Tre i padiglioni italiani, uno interamente dedicato alla scena writing romana, e cinque padiglioni stranieri, più uno spazio d’eccezione per l’arte contemporanea tradizionale. Tutti gli artisti sono stati chiamati a vivere ed interpretare una stanza della Dogana, diventata una casa anche per il team di NuFactory,  e ad assorbire le suggestioni e la storia del luogo. Superare la claustrofobia delle quattro mura ed utilizzare i limiti come stimolo per ulteriori possibilità creative, è quello che hanno fatto il francese Thomas Canto e la giapponese Lady Aiko, che hanno lavorato sulla tridimensionalità e sulla creazione di scenari e rimandi congiunti tra le opere. Critica sociale invece per Dot dot dot, che reintepreta con amara ironia il concetto di street art, artista con il quale la curatrice ha giocato inscenando una parete museale, pomposa ed inaccessibile. Studio del contesto e delle stratificazioni per Faith 47, l’artista che ha lavorato sull’ouverture alla mostra con un’immagine dai toni epici e monumentali. 

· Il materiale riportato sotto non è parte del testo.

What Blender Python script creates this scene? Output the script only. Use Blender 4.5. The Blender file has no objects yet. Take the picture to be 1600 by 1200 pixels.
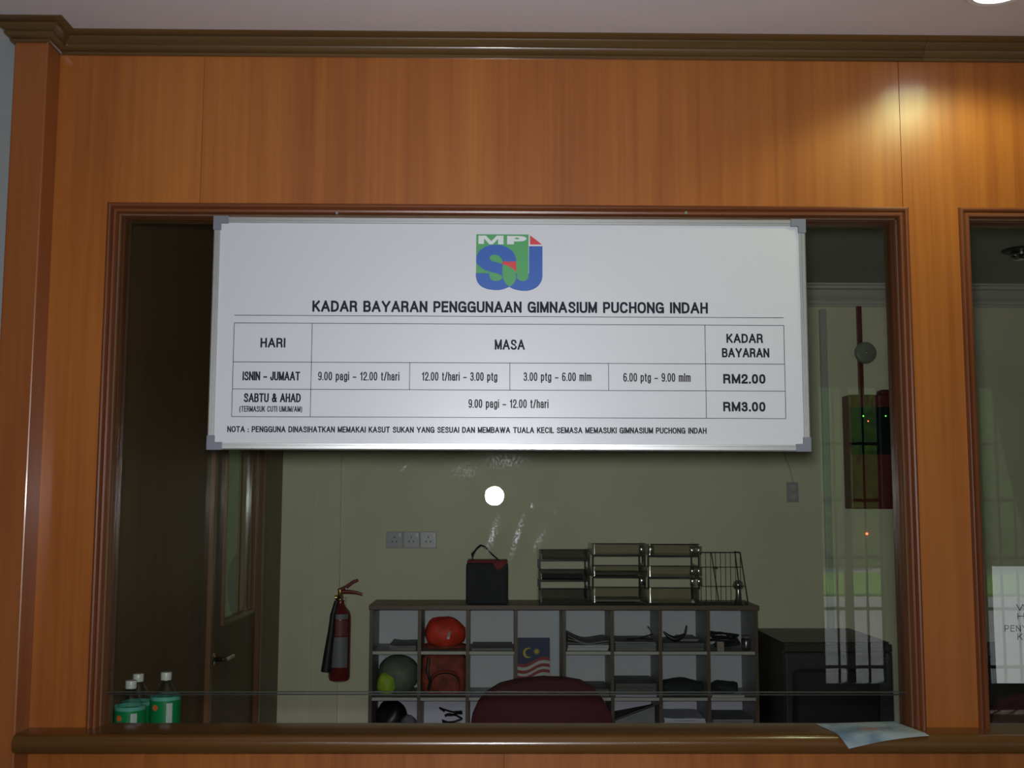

Davide Dormino, foto di Matteo Armellini

Lessico pop per gli artisti Buff Monster, Galo e Laurina Paperina, ad evidenziare come ci si muova trasversalmente attraverso i diversi linguaggi artistici con una densa ibridazione di generi. Invasione calligrafica totale invece per l’italiano Jbrock, vecchia conoscenza del festival, mentre appare molto riuscita la scelta di riservare un “padiglione” dell’edificio al writing, con i romani Brus, Ike e Hoek, rappresentanti autorevoli di una linea che rifiuta lo scontro e la competizione in strada, cercando un dialogo e delle singolari vie di interazione fra tracce urbane differenti, come testimonia la facciata delle Officine Fotografiche a Roma, realizzata proprio da Brus in occasione di Outdoor 2012 e dimostratasi un’opera in grado di inglobare interventi successivi, arricchendosi di volta in volta di senso. L’idea di un evento capace di creare una narrazione a tutto tondo si manifesta anche con l’apertura di una finestra sulla ricerca artistica delle nuove generazioni, con l’italiano Tnec e il sudafricano sedicenne Jack fox. L’unico spazio esterno è invece provocatoriamente affidato all’arte contemporanea, rappresentata dalla creazione polimaterica di Davide Dormino, visibile solo dall’esterno ribaltando le tradizionali modalità della percezione e di costruzione dell’aura, per cui le opere all’interno saranno segnate da un destino di provvisorietà mentre l’unica lasciata in balia degli agenti atmosferici sopravviverà al festival. «Non una mostra che vuole sintetizzare, riassumere il movimento e il fenomeno», spiega Antonella Di Lullo, «ma un punto di partenza, l’inizio di una riflessione che vuole puntare all’arte come straordinario strumento di dialogo e aggregazione». Una mostra non destinata a durare, ma che segna l’avvento di nuove modalità di indagine creativa e di lavoro anche in Italia.